If you've already checked in .gitignore and you want to ignore modifications to it, check out this answer:

Try using this command:

git update-index --assume-unchanged FILENAME_TO_IGNORE

To reverse it (if you ever want to commit changes to it), use:

git update-index --no-assume-unchanged


Here's how to list 'assume unchanged' files under current directory:

git ls-files -v | grep -E "^[a-z]"

As the -v option will use lowercase letters for 'assume unchanged' files.


In my case, I want to exclude an existing file. Only modifying .gitignore not work. I followed these steps:

git rm --cached dirToFile/file.php
vim .gitignore
git commit -a

In this way, I cleaned from cache the file that I wanted to exclude and after I added it to .gitignore.

  • best solution for me. you can also use git add . in the second place , after that git commit -m "fixing .gitignore"
    – brainray
    Apr 30, 2015 at 10:01

Navigate to the base directory of your git repo and execute the following command:

echo '\\.*' >> .gitignore

All dot files will be ignored, including that pesky .DS_Store if you're on a mac.

  • 4
    I wouldn't do that. There might be dot files you need. Instead, I would just add .gitignore and .DS_Store literally. Jun 28, 2013 at 16:51

It is quite possible that an end user wants to have Git ignore the ".gitignore" file simply because the IDE specific folders created by Eclipse are probably not the same as NetBeans or another IDE. So to keep the source code IDE antagonistic it makes life easy to have a custom git ignore that isn't shared with the entire team as individual developers might be using different IDE's.


I found that the best place to set up an ignore to the pesky .DS_Store files is in the .git/info/exclude file.

IntelliJ seems to do this automatically when you set up a git repository in it.

  • 1
    The user's global ignore file would be a better place to ignore .DS_Store
    – Max Nanasy
    Jan 9, 2013 at 23:31

.gitignore is about ignoring other files. git is about files so this is about ignoring files. However as git works off files this file needs to be there as the mechanism to list the other file names.
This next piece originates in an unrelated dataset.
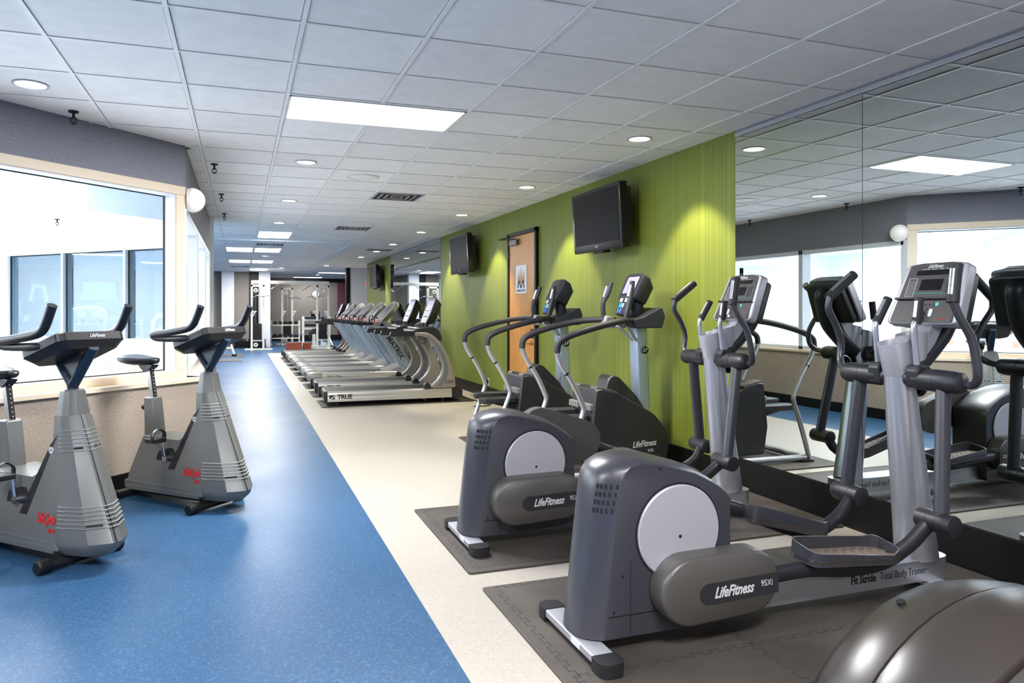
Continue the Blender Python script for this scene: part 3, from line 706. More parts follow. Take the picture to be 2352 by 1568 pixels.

If it were called .the_list_of_ignored_files it might be a little more obvious.

An analogy is a list of to-do items that you do NOT want to do. Unless you list them somewhere is some sort of 'to-do' list you won't know about them.


I think that there are situations where ignoring the .gitignore is very useful. For instance, when you have multiple teams or a large team working on the same codebase. In that case, you need to have certain conventions, one of those convention is regarding what is ignored at the git repo. It is usually about ignoring files and directories created by IDE or OS, some generated logs, etc.

However, there is a force which is tending to introduce non-conventional changes to .gitignore file. The .gitignore file can be further changed by irresponsible person, by mistake, by a tool that is used, or in some other case.

To have a counter force to this, we can do as followed:

  1. The initial .gitignore should reflect convention in team(s),
  2. After it is pushed, the .gitignore should be secured by adding .gitignore entry and push that change again.The .gitignore file is "sealed" in this way.

The "sealed" .gitignore file can be changed, just locally, without propagating that changers to other members of team(s). However, if a change is widely agreed throughout the whole team(s) than it is possible to "unseal" it, change it and than "seal" it again. That can't be done by mistake, only intentionally.

Sadly, you cannot be 100% protected from the stupidity, but this way you have done everything you can to prevent stupid things to happen.

If you have relatively small team with very good professionals, than this wouldn't be important, but even those guys would appreciate to have one thing less to worry about.

Using .git/info/exclude is cool when you cannot do anything about infrastructure settings, just covering your own a** not to make a mistake.

From a standing point of what is right and what is wrong I am voting for having .gitignore entry inside .gitignore file, giving everybody the freedom to do locally whatever they want, but not invading others.